Unsurprisingly, many of the familiar investing programs and like-kind web pages that preached the wonders of the former bull market are now running countless stories on how to protect your money.

However, taking such advice is asinine. Why? Because the best advice doesn’t put people at ease, and it is boring.

Steady hand

My net worth has plunged by over $80,000 over the past months. But I have done nothing with my investments. Further, when the markets started going down at the beginning of the year, I stopped regularly logging into my investment accounts. Why? Because the plummeting annoyed me more than anything else. 

The countless Twitter voices, media heads, and various others with reputational authority like to focus on the chaos at hand because it is what drives repeat viewership and engagement. And unfortunately, if you listen to them enough, you may be so inclined to indulge in destructive tendencies.

You see, the secret to investing is patience and persistence. Neither of which are glamorous. Thus, by holding a steady hand and not selling when the market drops, you are the more likely to see success.

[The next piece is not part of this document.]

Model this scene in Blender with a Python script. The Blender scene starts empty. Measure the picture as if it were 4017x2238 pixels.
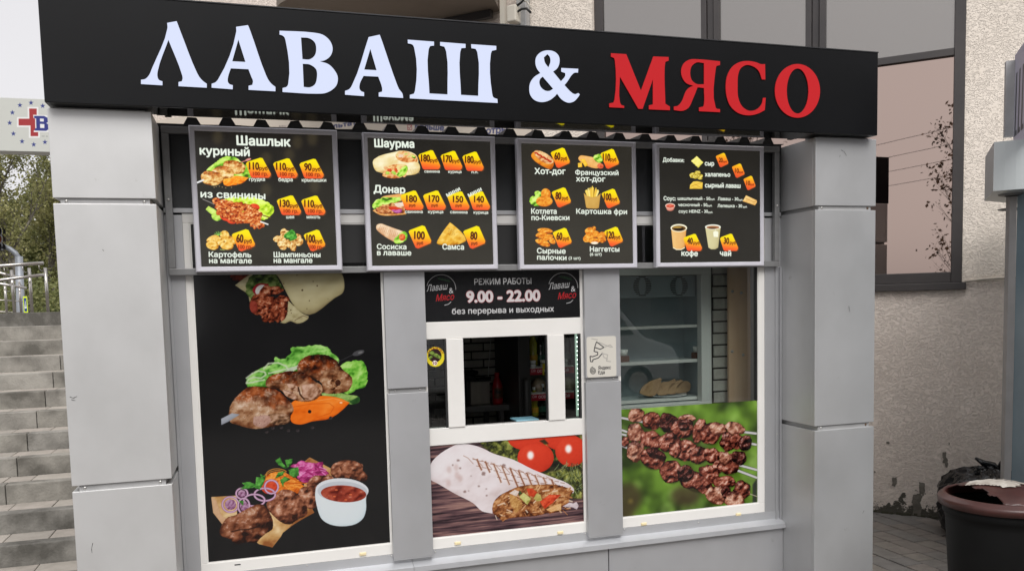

After all, you cannot have the crests (gains) without the troughs (drops).

It starts with the right level of risk

When building your portfolio, only you can decide what level of risk is enough. Why? Because any advisor, Twitter handler, or another figure can discuss levels of risk and what may be appropriate for you. 

But, at the end of the day, the buck stops with you.

Previously, I wrote about risk in my article: You’re Investing Wrong: How To Use Portfolio Construction. In it, I discuss that if you cannot tolerate the downside of a portfolio, you cannot handle its upside. 

Therefore, it is up to you to know your behavior. 

If you think you will likely sell your investments when they drop by more than 5, 10, 20, or even 40%, you must not invest that way, even if it means forgoing the gains. Why? Because trying to time the market does not work. 

Buy and hold

The time-tested strategy that works during the separate periods of turmoil and riches is buying and holding for the long haul. Hence, it is why I advocate to Buy Now & Tomorrow, But Don’t Buy the Drop!

Investing success is partially due to luck, but it is primarily due to patience. Thus, if you can outlast the storm when investing in a diversified portfolio, the clearing of the clouds will be gorgeous.

So, stay strong, and as always, have a great day.